*OBJECTIVE:*
Transcribe everything in the data word for word. Pictures are left out.

*STORED DATA:*

================

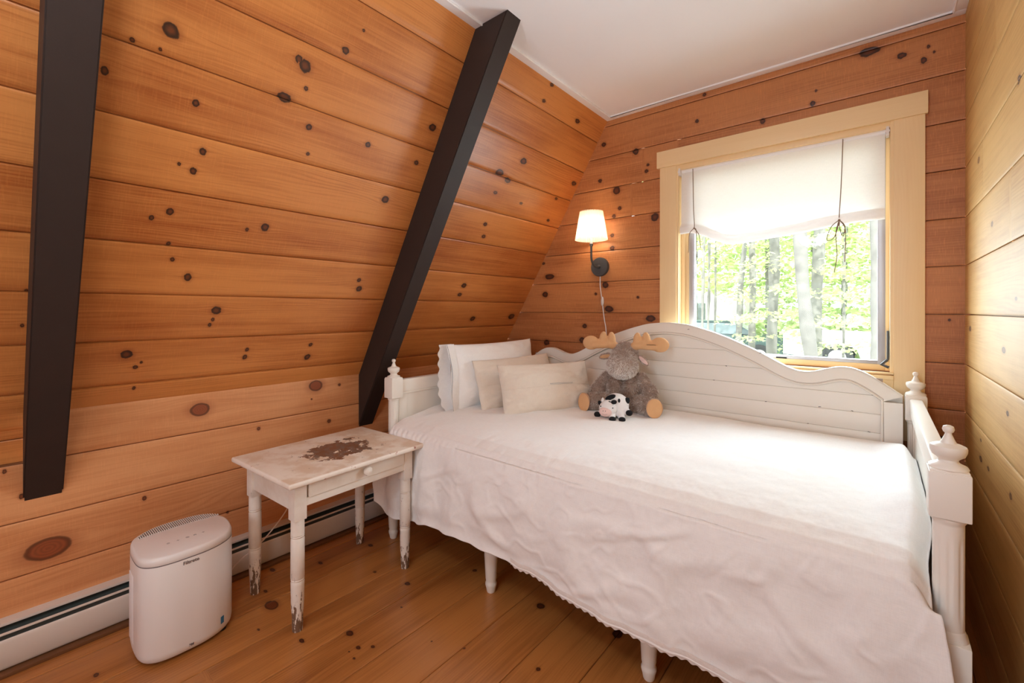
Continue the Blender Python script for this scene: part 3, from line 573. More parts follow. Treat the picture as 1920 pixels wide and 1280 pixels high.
for (x, y) in ((X0, YF), (X1, YF), (X0, YB), (X1, YB)):
    mb = MB(); mb.box(x-.033, x+.033, y-.033, y+.033, .703, .800, .003); mb.box(x-.031, x+.031, y-.031, y+.031, .797, .805, .003)
    zz = list(np.linspace(.455, .695, 26)); pr = [(0, .44), (.031, .445), (.031, .452), (.0275, .457), (.0275, .462), (.0255, .466)]+[(.0255, z) for z in zz[1:-1]]+[(.0255, .690), (.0285, .694), (.0285, .70), (.024, .704), (0, .706)]
    mb.lathe(pr, (x, y, 0), 64, mod=flute(.485, .665, 8, .07)); mb.box(x-.033, x+.033, y-.033, y+.033, .20, .445, .003)
    po = bb(mb, 'post', M_BED); u_ = urn(x, y); u_.parent = po
    mb = MB(); mb.lathe(legprof, (x, y, 0), 48, mod=flute(.05, .135, 8, .1)); bb(mb, 'leg', M_BED)
for k in (1, 2):
    x = X0+k*.6627; mb = MB(); mb.lathe(legprof, (x, YF, 0), 48, mod=flute(.05, .135, 8, .1)); bb(mb, 'leg', M_BED)
mb = MB(); mb.box(X0+.03, X1-.03, YF-.012, YF+.016, .20, .34, .003); bb(mb, 'front_rail', M_BED)
mb = MB(); mb.box(X0+.03, X1-.03, YB-.016, YB+.012, .20, .34, .003); bb(mb, 'back_rail', M_BED)
for x, nm in ((X0, 'left'), (X1, 'right')):   # arm panels
    mb = MB(); mb.box(x-.019, x+.019, YF+.02, YB-.02, .725, .790, .006); mb.box(x-.014, x+.014, YF+.02, YB-.02, .715, .727, .004)
    mb.box(x-.008, x+.008, YF+.02, YB-.02, .30, .718, 0); mb.box(x-.016, x+.016, YF+.02, YB-.02, .22, .34, .003)
    for yy in (YF+.025, YB-.075): mb.box(x-.011, x+.011, yy, yy+.05, .33, .72, .002)
    bb(mb, 'arm_panel', M_BED)
# scalloped back
cx = (X0+X1)/2; prof = [(0,1.078), (.11,1.068), (.216,1.038), (.30,1.008), (.39,.968), (.46,.935), (.53,.895), (.58,.872), (.625,.864), (.67,.874), (.72,.894), (.765,.902), (.81,.895), (.87,.862), (.915,.828), (.955,.798)]
px = np.array([a for a, b in prof]); pz = np.array([b for a, b in prof])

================

*EXERCISE RESULT:*
Continue the Blender Python script for this scene: part 3, from line 573. More parts follow. Treat the picture as 1920 pixels wide and 1280 pixels high.
for (x, y) in ((X0, YF), (X1, YF), (X0, YB), (X1, YB)):
    mb = MB(); mb.box(x-.033, x+.033, y-.033, y+.033, .703, .800, .003); mb.box(x-.031, x+.031, y-.031, y+.031, .797, .805, .003)
    zz = list(np.linspace(.455, .695, 26)); pr = [(0, .44), (.031, .445), (.031, .452), (.0275, .457), (.0275, .462), (.0255, .466)]+[(.0255, z) for z in zz[1:-1]]+[(.0255, .690), (.0285, .694), (.0285, .70), (.024, .704), (0, .706)]
    mb.lathe(pr, (x, y, 0), 64, mod=flute(.485, .665, 8, .07)); mb.box(x-.033, x+.033, y-.033, y+.033, .20, .445, .003)
    po = bb(mb, 'post', M_BED); u_ = urn(x, y); u_.parent = po
    mb = MB(); mb.lathe(legprof, (x, y, 0), 48, mod=flute(.05, .135, 8, .1)); bb(mb, 'leg', M_BED)
for k in (1, 2):
    x = X0+k*.6627; mb = MB(); mb.lathe(legprof, (x, YF, 0), 48, mod=flute(.05, .135, 8, .1)); bb(mb, 'leg', M_BED)
mb = MB(); mb.box(X0+.03, X1-.03, YF-.012, YF+.016, .20, .34, .003); bb(mb, 'front_rail', M_BED)
mb = MB(); mb.box(X0+.03, X1-.03, YB-.016, YB+.012, .20, .34, .003); bb(mb, 'back_rail', M_BED)
for x, nm in ((X0, 'left'), (X1, 'right')):   # arm panels
    mb = MB(); mb.box(x-.019, x+.019, YF+.02, YB-.02, .725, .790, .006); mb.box(x-.014, x+.014, YF+.02, YB-.02, .715, .727, .004)
    mb.box(x-.008, x+.008, YF+.02, YB-.02, .30, .718, 0); mb.box(x-.016, x+.016, YF+.02, YB-.02, .22, .34, .003)
    for yy in (YF+.025, YB-.075): mb.box(x-.011, x+.011, yy, yy+.05, .33, .72, .002)
    bb(mb, 'arm_panel', M_BED)
# scalloped back
cx = (X0+X1)/2; prof = [(0,1.078), (.11,1.068), (.216,1.038), (.30,1.008), (.39,.968), (.46,.935), (.53,.895), (.58,.872), (.625,.864), (.67,.874), (.72,.894), (.765,.902), (.81,.895), (.87,.862), (.915,.828), (.955,.798)]
px = np.array([a for a, b in prof]); pz = np.array([b for a, b in prof])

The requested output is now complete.